I fall to lyrics myself, The Talking Heads have been playing in my head for these weeks...

"Some things can never be spoken
Some things cannot be pronounced"

Which is small comfort, but having the words for not having any words, I'll take even that for now. It's a look across the room, a smell that reminds you of something... it's not articulate or even interesting to anyone but me, but there's a sensation, and that at least, is something.

Tonight, I plucked my eyebrows, scrubbed my face, and colored my hair. It's a painstakingly precise ritual, both punishing and satisfying in equal parts. I am killing myself to live attractively so often, the shoes that make the feet bleed come out more often in these waves of pensive quiet, the brows become wire thin, the posture creates aches where the shoulders meet the neck with it's rigid perfection. Every outward fiber of me screams when I fall so mute, but it screams the wrong way, the wrong words. "Look at me" and "Do you see" are not unalike, but are not, by any stretch, the same.

When putting the conditioner on after the dye tonight, my finger slipped along the edge of the foil packet, slicing not enough to bleed, but enough to break a smallish flap of skin from the the rest. I stared at it, felt the sting, and resented wrapping it with an utterly adorable pink band-aid with purple flowers. I do not wear hair-maintenance wounds like battle scars, and resent wearing their treatment like ornamentation. My pointer digit is all wrapped up as I type this, in a perfect pink floral sliver of irony, and for that as well, I don't have the words.

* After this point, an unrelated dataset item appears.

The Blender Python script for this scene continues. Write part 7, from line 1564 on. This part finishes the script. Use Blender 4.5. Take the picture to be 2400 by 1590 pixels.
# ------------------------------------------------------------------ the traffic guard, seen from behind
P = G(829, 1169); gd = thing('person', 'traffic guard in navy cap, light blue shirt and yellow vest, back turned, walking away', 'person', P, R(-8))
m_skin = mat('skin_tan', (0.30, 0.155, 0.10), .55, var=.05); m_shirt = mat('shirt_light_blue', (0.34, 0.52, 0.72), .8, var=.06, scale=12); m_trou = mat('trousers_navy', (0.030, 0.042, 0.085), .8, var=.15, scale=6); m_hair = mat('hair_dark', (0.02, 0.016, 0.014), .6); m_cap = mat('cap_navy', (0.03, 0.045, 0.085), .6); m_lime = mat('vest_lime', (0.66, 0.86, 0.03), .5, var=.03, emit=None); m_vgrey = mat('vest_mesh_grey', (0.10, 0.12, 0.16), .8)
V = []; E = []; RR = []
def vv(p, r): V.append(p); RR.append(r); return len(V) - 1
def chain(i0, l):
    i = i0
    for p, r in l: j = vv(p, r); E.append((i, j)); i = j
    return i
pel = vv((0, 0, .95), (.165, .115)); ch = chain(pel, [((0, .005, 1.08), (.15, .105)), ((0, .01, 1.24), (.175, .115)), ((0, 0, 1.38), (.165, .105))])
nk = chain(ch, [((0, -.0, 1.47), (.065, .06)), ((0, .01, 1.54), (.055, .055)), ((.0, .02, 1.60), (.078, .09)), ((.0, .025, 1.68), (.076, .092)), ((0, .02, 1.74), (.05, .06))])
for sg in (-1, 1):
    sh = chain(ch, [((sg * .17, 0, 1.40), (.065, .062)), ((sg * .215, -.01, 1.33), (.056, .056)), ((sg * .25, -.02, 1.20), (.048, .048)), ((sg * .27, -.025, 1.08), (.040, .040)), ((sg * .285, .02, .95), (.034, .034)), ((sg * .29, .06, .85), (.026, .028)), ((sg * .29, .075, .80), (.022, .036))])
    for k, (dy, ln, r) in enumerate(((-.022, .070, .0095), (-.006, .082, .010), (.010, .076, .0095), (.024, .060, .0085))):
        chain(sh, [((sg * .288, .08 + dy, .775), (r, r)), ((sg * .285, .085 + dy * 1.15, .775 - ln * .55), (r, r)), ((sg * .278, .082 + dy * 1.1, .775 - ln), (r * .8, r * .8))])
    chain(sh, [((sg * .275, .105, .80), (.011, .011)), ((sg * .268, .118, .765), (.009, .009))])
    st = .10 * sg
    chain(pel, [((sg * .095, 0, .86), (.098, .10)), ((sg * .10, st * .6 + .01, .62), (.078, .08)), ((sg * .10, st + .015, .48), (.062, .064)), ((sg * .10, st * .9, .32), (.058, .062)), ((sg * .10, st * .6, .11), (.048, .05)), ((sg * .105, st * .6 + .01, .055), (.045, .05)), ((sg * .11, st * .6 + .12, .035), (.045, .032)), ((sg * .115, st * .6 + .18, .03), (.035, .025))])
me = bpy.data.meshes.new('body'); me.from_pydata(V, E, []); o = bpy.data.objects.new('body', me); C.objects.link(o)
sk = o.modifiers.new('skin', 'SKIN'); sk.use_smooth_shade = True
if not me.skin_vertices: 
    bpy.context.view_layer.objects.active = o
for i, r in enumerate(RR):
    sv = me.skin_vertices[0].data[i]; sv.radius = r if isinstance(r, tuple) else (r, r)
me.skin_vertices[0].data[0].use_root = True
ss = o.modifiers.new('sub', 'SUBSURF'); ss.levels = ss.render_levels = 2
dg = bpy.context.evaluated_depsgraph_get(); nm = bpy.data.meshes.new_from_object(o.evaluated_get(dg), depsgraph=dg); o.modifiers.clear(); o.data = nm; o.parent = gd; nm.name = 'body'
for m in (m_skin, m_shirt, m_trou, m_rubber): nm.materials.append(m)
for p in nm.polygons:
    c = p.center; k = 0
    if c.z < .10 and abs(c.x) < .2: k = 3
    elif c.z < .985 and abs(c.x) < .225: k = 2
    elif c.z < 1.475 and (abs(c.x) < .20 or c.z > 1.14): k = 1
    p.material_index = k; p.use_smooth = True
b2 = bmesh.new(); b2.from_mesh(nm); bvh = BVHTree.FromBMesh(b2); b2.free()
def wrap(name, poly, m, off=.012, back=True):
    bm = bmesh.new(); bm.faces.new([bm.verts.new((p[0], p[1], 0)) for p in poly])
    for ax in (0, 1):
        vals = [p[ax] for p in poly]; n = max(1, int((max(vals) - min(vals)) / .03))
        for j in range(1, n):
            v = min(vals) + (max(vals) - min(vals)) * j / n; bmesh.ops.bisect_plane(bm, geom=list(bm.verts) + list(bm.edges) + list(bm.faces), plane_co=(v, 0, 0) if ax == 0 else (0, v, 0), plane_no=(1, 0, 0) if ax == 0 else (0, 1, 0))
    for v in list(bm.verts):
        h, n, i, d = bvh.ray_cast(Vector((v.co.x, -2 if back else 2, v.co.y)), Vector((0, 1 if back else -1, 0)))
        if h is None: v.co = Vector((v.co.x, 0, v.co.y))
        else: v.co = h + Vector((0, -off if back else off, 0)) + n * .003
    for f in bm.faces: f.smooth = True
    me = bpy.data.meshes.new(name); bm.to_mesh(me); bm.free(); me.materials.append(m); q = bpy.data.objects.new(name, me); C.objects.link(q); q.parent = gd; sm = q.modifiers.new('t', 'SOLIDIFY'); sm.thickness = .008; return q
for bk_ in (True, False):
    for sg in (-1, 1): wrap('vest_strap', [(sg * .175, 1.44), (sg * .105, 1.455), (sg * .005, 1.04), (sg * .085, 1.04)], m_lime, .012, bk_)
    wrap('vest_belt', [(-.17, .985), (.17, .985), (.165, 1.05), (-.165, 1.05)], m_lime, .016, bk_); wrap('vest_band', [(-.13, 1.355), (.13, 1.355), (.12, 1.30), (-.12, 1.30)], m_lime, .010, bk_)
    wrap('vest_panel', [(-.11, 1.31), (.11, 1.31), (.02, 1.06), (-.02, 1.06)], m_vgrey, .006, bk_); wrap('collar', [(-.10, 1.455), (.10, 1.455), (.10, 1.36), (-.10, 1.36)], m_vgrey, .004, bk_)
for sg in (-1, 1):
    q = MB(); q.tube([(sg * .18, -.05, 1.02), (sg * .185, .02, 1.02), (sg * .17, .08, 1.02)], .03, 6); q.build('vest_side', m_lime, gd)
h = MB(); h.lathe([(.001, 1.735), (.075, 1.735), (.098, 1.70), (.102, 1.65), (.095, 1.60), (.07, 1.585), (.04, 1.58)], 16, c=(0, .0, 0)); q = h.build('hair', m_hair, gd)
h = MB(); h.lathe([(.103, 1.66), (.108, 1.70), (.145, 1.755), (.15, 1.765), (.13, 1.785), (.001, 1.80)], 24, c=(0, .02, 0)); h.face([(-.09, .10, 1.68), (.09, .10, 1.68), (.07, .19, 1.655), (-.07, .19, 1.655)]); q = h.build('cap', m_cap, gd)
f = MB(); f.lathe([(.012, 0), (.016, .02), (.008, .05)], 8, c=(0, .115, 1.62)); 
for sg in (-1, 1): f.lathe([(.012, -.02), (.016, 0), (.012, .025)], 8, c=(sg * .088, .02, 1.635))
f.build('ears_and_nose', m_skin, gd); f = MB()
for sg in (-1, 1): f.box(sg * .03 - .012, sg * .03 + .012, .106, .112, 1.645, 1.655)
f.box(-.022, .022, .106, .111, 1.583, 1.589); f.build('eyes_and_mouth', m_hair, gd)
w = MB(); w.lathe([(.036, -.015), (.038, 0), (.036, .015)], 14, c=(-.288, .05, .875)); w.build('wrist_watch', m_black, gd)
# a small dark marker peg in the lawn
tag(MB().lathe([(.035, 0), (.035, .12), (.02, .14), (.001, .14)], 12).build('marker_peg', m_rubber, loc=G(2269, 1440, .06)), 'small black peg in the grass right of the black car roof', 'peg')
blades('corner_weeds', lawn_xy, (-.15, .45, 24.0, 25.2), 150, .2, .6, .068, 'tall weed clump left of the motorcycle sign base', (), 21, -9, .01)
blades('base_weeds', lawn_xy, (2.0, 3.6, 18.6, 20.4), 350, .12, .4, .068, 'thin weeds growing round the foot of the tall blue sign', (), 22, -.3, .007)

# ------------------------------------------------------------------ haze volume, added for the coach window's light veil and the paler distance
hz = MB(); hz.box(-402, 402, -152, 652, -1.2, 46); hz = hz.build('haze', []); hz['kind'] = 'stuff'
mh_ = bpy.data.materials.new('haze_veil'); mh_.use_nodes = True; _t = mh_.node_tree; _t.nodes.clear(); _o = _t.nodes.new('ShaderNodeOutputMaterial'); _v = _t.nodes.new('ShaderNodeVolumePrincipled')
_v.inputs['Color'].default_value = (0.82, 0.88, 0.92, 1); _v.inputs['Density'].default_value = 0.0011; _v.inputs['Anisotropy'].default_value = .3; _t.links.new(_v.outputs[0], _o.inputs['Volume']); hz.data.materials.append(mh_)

There is something, some overcast sticky-hot wave of humidity settled in just below the airy surface of me, and it's making my throat tight, distracting me... it's displeasing and it's real, and I find myself soft spoken even while trying to shout through it's muggy trappings that nothing is wrong, but no-- I am not okay right now. But the words are sucked into the steaming thickness of it all, and a thin little "I'm just in a weird place lately" barely manages to squeak through. And even that falls not from my mouth at all but fumbling off of my fingers onto a keyboard with its (with my) grammatical errors and lack of accurate analogy and poor use of language in general, as well as ice cream on the keys and difficulties of the likes that Adrienne Rich would call "Mechanical Problems".

I'd like to say it's just one of those things, but even that's not really what I want to say... I don't know what this thing is, I don't have that word either. I'm not okay, and I can't tell anyone about it simply because there isn't a way to, and that is in itself becoming a serious mechanical problem, because making peoples facebook posts about me is tacky, and being soft spoken, however much it may be my reality right now, is simply not me.

Tuesday, June 8, 2010

"I was thinking of an unrelated thing"

The past weekend has been a tizzied blur of completely unrelated events and thoughts, along with a broken blogger and a missing journal, leaving me to sort out now the fractured bits and pieces that still haunt...


*I want to know when, why and how I became the kind of woman who at any point thought "you know... I'm going to start altering books". I sandpaper books. I splash bleach on books. I adhere things to, remove things from, measure, dye and stamp books. And what is more... I really like it.

And I have no idea how this happens to someone. I mean, where does this kind of things start, really?

*There are maybe 3 people in all the world who can come to my house totally trashed in the middle of the night, really insult me and make it my fault that they must impose upon me in the middle of said night, then pass out in my bed after trying to get some action, and I not at all be hurt, offended and entirely changed in my feelings about them in the morning. 2 of these people would never ever ever begin to do such a thing because a) They don't drink and B) They really honestly love me and to treat me that way would seem somehow inconceivable to them.

The 3rd, well... I suppose if I'm going to be honest, after a trial run it turns out that there is no 3rd.

* I wish someone had told me 6 years ago that those terrifying nightmares that haunt new mothers and send them shooting up in bed shaking and sobbing would never ever ever stop. No one ever ever let on that "Oh, the nightmares after you have a baby" meant "The nightmares you will NEVER stop having about your child after they are born no matter how old they get or how safe they are in waking life"... and I don't know why not. It would be just as easy to say that there will be a lot of nightmares as a continual part of parenthood as it was to tell me that there would be a lot of nightmares when I first gave birth. The mask of motherhood, baby-- we women are the ones who work against each other the most in our secret lives and struggles anshared, so another mother cannot benefit either.